• What the task requires: Extract the listing below in full, unchanged.

• Data block:

▼

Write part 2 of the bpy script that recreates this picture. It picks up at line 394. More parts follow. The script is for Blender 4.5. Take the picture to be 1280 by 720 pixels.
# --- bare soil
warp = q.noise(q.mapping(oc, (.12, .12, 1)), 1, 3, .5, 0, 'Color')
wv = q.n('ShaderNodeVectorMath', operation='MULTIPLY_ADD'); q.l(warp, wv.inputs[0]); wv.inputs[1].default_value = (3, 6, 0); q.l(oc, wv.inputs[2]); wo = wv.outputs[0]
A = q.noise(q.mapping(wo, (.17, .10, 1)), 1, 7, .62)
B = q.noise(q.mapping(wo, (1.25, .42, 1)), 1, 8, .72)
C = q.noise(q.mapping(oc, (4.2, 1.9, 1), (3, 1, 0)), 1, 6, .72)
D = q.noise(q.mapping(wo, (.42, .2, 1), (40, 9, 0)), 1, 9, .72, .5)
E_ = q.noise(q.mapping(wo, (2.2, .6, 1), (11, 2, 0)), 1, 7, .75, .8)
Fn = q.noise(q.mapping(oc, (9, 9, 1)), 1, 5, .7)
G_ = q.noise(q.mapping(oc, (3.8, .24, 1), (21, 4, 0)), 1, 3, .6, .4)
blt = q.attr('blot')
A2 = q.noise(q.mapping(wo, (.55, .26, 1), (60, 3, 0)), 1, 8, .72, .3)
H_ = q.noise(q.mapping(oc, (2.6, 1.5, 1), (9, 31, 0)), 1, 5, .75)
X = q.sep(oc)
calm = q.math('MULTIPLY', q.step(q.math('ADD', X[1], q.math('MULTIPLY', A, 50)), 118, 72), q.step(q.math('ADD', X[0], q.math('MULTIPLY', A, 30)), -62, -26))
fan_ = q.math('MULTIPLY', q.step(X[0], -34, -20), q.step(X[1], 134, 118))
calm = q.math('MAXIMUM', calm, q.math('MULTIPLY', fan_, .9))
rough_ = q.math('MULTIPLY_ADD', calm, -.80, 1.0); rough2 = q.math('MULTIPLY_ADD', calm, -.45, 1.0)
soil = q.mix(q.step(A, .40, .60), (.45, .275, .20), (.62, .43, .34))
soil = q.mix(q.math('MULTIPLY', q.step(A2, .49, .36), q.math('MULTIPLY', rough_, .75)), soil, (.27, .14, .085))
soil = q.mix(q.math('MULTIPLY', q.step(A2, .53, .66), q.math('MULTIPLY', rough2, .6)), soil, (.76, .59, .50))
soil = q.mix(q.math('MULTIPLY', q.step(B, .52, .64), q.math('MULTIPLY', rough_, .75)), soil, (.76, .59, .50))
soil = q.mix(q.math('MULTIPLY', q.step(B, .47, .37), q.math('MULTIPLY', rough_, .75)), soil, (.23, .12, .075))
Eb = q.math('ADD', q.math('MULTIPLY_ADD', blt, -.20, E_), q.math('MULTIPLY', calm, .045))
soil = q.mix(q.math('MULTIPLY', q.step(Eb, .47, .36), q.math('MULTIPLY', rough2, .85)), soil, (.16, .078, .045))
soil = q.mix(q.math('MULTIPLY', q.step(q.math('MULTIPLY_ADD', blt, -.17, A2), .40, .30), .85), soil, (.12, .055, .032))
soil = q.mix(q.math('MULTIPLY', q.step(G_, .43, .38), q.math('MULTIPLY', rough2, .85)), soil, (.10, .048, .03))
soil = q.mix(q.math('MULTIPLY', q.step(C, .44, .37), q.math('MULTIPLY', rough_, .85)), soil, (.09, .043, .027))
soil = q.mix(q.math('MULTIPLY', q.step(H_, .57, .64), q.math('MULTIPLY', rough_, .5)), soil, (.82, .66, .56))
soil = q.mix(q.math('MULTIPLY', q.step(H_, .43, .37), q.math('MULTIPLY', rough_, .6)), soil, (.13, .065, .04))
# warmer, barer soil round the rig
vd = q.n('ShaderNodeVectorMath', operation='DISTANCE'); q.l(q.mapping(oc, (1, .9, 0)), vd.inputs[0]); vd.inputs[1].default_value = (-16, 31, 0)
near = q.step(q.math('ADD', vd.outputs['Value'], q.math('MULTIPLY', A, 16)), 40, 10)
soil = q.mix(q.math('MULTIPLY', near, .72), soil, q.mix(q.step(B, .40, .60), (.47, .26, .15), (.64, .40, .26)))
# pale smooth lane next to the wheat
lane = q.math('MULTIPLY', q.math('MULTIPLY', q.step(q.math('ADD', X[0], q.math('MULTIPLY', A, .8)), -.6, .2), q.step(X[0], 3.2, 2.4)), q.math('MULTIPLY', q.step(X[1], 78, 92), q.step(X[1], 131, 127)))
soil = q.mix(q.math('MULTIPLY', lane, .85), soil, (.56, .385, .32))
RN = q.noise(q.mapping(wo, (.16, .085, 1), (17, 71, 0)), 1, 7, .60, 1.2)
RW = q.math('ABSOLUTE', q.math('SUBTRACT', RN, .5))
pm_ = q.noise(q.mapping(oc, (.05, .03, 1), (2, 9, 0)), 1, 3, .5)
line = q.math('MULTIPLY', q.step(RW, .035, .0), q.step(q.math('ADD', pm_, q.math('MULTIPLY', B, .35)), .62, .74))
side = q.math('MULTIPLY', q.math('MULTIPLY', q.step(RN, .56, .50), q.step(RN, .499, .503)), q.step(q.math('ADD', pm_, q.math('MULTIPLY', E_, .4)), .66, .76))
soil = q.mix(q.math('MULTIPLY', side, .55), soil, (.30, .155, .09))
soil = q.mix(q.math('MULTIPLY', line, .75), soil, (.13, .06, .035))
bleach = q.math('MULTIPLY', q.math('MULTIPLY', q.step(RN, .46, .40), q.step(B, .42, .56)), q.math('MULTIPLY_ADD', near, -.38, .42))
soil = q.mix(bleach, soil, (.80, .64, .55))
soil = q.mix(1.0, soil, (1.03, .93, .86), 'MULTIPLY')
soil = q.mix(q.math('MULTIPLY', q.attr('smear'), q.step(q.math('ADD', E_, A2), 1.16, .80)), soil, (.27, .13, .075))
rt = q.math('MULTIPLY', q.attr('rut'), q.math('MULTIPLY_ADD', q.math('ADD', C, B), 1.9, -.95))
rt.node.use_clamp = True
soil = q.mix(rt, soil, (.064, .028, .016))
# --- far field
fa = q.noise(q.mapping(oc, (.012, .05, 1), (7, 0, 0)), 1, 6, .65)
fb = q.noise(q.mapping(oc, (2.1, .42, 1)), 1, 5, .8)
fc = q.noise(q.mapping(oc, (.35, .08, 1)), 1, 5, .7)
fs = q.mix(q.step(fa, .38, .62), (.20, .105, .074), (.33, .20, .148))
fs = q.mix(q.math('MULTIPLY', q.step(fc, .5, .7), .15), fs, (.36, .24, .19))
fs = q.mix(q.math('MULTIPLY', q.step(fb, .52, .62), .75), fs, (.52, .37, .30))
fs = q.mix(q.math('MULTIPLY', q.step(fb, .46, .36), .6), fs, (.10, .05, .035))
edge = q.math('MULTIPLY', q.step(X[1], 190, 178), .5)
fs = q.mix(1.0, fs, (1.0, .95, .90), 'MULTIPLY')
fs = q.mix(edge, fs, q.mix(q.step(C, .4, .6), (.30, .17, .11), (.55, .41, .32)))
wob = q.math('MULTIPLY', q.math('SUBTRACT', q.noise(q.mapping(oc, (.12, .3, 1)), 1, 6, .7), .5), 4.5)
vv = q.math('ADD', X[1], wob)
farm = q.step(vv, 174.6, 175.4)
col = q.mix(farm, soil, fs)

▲

• Written answer:
Write part 2 of the bpy script that recreates this picture. It picks up at line 394. More parts follow. The script is for Blender 4.5. Take the picture to be 1280 by 720 pixels.
# --- bare soil
warp = q.noise(q.mapping(oc, (.12, .12, 1)), 1, 3, .5, 0, 'Color')
wv = q.n('ShaderNodeVectorMath', operation='MULTIPLY_ADD'); q.l(warp, wv.inputs[0]); wv.inputs[1].default_value = (3, 6, 0); q.l(oc, wv.inputs[2]); wo = wv.outputs[0]
A = q.noise(q.mapping(wo, (.17, .10, 1)), 1, 7, .62)
B = q.noise(q.mapping(wo, (1.25, .42, 1)), 1, 8, .72)
C = q.noise(q.mapping(oc, (4.2, 1.9, 1), (3, 1, 0)), 1, 6, .72)
D = q.noise(q.mapping(wo, (.42, .2, 1), (40, 9, 0)), 1, 9, .72, .5)
E_ = q.noise(q.mapping(wo, (2.2, .6, 1), (11, 2, 0)), 1, 7, .75, .8)
Fn = q.noise(q.mapping(oc, (9, 9, 1)), 1, 5, .7)
G_ = q.noise(q.mapping(oc, (3.8, .24, 1), (21, 4, 0)), 1, 3, .6, .4)
blt = q.attr('blot')
A2 = q.noise(q.mapping(wo, (.55, .26, 1), (60, 3, 0)), 1, 8, .72, .3)
H_ = q.noise(q.mapping(oc, (2.6, 1.5, 1), (9, 31, 0)), 1, 5, .75)
X = q.sep(oc)
calm = q.math('MULTIPLY', q.step(q.math('ADD', X[1], q.math('MULTIPLY', A, 50)), 118, 72), q.step(q.math('ADD', X[0], q.math('MULTIPLY', A, 30)), -62, -26))
fan_ = q.math('MULTIPLY', q.step(X[0], -34, -20), q.step(X[1], 134, 118))
calm = q.math('MAXIMUM', calm, q.math('MULTIPLY', fan_, .9))
rough_ = q.math('MULTIPLY_ADD', calm, -.80, 1.0); rough2 = q.math('MULTIPLY_ADD', calm, -.45, 1.0)
soil = q.mix(q.step(A, .40, .60), (.45, .275, .20), (.62, .43, .34))
soil = q.mix(q.math('MULTIPLY', q.step(A2, .49, .36), q.math('MULTIPLY', rough_, .75)), soil, (.27, .14, .085))
soil = q.mix(q.math('MULTIPLY', q.step(A2, .53, .66), q.math('MULTIPLY', rough2, .6)), soil, (.76, .59, .50))
soil = q.mix(q.math('MULTIPLY', q.step(B, .52, .64), q.math('MULTIPLY', rough_, .75)), soil, (.76, .59, .50))
soil = q.mix(q.math('MULTIPLY', q.step(B, .47, .37), q.math('MULTIPLY', rough_, .75)), soil, (.23, .12, .075))
Eb = q.math('ADD', q.math('MULTIPLY_ADD', blt, -.20, E_), q.math('MULTIPLY', calm, .045))
soil = q.mix(q.math('MULTIPLY', q.step(Eb, .47, .36), q.math('MULTIPLY', rough2, .85)), soil, (.16, .078, .045))
soil = q.mix(q.math('MULTIPLY', q.step(q.math('MULTIPLY_ADD', blt, -.17, A2), .40, .30), .85), soil, (.12, .055, .032))
soil = q.mix(q.math('MULTIPLY', q.step(G_, .43, .38), q.math('MULTIPLY', rough2, .85)), soil, (.10, .048, .03))
soil = q.mix(q.math('MULTIPLY', q.step(C, .44, .37), q.math('MULTIPLY', rough_, .85)), soil, (.09, .043, .027))
soil = q.mix(q.math('MULTIPLY', q.step(H_, .57, .64), q.math('MULTIPLY', rough_, .5)), soil, (.82, .66, .56))
soil = q.mix(q.math('MULTIPLY', q.step(H_, .43, .37), q.math('MULTIPLY', rough_, .6)), soil, (.13, .065, .04))
# warmer, barer soil round the rig
vd = q.n('ShaderNodeVectorMath', operation='DISTANCE'); q.l(q.mapping(oc, (1, .9, 0)), vd.inputs[0]); vd.inputs[1].default_value = (-16, 31, 0)
near = q.step(q.math('ADD', vd.outputs['Value'], q.math('MULTIPLY', A, 16)), 40, 10)
soil = q.mix(q.math('MULTIPLY', near, .72), soil, q.mix(q.step(B, .40, .60), (.47, .26, .15), (.64, .40, .26)))
# pale smooth lane next to the wheat
lane = q.math('MULTIPLY', q.math('MULTIPLY', q.step(q.math('ADD', X[0], q.math('MULTIPLY', A, .8)), -.6, .2), q.step(X[0], 3.2, 2.4)), q.math('MULTIPLY', q.step(X[1], 78, 92), q.step(X[1], 131, 127)))
soil = q.mix(q.math('MULTIPLY', lane, .85), soil, (.56, .385, .32))
RN = q.noise(q.mapping(wo, (.16, .085, 1), (17, 71, 0)), 1, 7, .60, 1.2)
RW = q.math('ABSOLUTE', q.math('SUBTRACT', RN, .5))
pm_ = q.noise(q.mapping(oc, (.05, .03, 1), (2, 9, 0)), 1, 3, .5)
line = q.math('MULTIPLY', q.step(RW, .035, .0), q.step(q.math('ADD', pm_, q.math('MULTIPLY', B, .35)), .62, .74))
side = q.math('MULTIPLY', q.math('MULTIPLY', q.step(RN, .56, .50), q.step(RN, .499, .503)), q.step(q.math('ADD', pm_, q.math('MULTIPLY', E_, .4)), .66, .76))
soil = q.mix(q.math('MULTIPLY', side, .55), soil, (.30, .155, .09))
soil = q.mix(q.math('MULTIPLY', line, .75), soil, (.13, .06, .035))
bleach = q.math('MULTIPLY', q.math('MULTIPLY', q.step(RN, .46, .40), q.step(B, .42, .56)), q.math('MULTIPLY_ADD', near, -.38, .42))
soil = q.mix(bleach, soil, (.80, .64, .55))
soil = q.mix(1.0, soil, (1.03, .93, .86), 'MULTIPLY')
soil = q.mix(q.math('MULTIPLY', q.attr('smear'), q.step(q.math('ADD', E_, A2), 1.16, .80)), soil, (.27, .13, .075))
rt = q.math('MULTIPLY', q.attr('rut'), q.math('MULTIPLY_ADD', q.math('ADD', C, B), 1.9, -.95))
rt.node.use_clamp = True
soil = q.mix(rt, soil, (.064, .028, .016))
# --- far field
fa = q.noise(q.mapping(oc, (.012, .05, 1), (7, 0, 0)), 1, 6, .65)
fb = q.noise(q.mapping(oc, (2.1, .42, 1)), 1, 5, .8)
fc = q.noise(q.mapping(oc, (.35, .08, 1)), 1, 5, .7)
fs = q.mix(q.step(fa, .38, .62), (.20, .105, .074), (.33, .20, .148))
fs = q.mix(q.math('MULTIPLY', q.step(fc, .5, .7), .15), fs, (.36, .24, .19))
fs = q.mix(q.math('MULTIPLY', q.step(fb, .52, .62), .75), fs, (.52, .37, .30))
fs = q.mix(q.math('MULTIPLY', q.step(fb, .46, .36), .6), fs, (.10, .05, .035))
edge = q.math('MULTIPLY', q.step(X[1], 190, 178), .5)
fs = q.mix(1.0, fs, (1.0, .95, .90), 'MULTIPLY')
fs = q.mix(edge, fs, q.mix(q.step(C, .4, .6), (.30, .17, .11), (.55, .41, .32)))
wob = q.math('MULTIPLY', q.math('SUBTRACT', q.noise(q.mapping(oc, (.12, .3, 1)), 1, 6, .7), .5), 4.5)
vv = q.math('ADD', X[1], wob)
farm = q.step(vv, 174.6, 175.4)
col = q.mix(farm, soil, fs)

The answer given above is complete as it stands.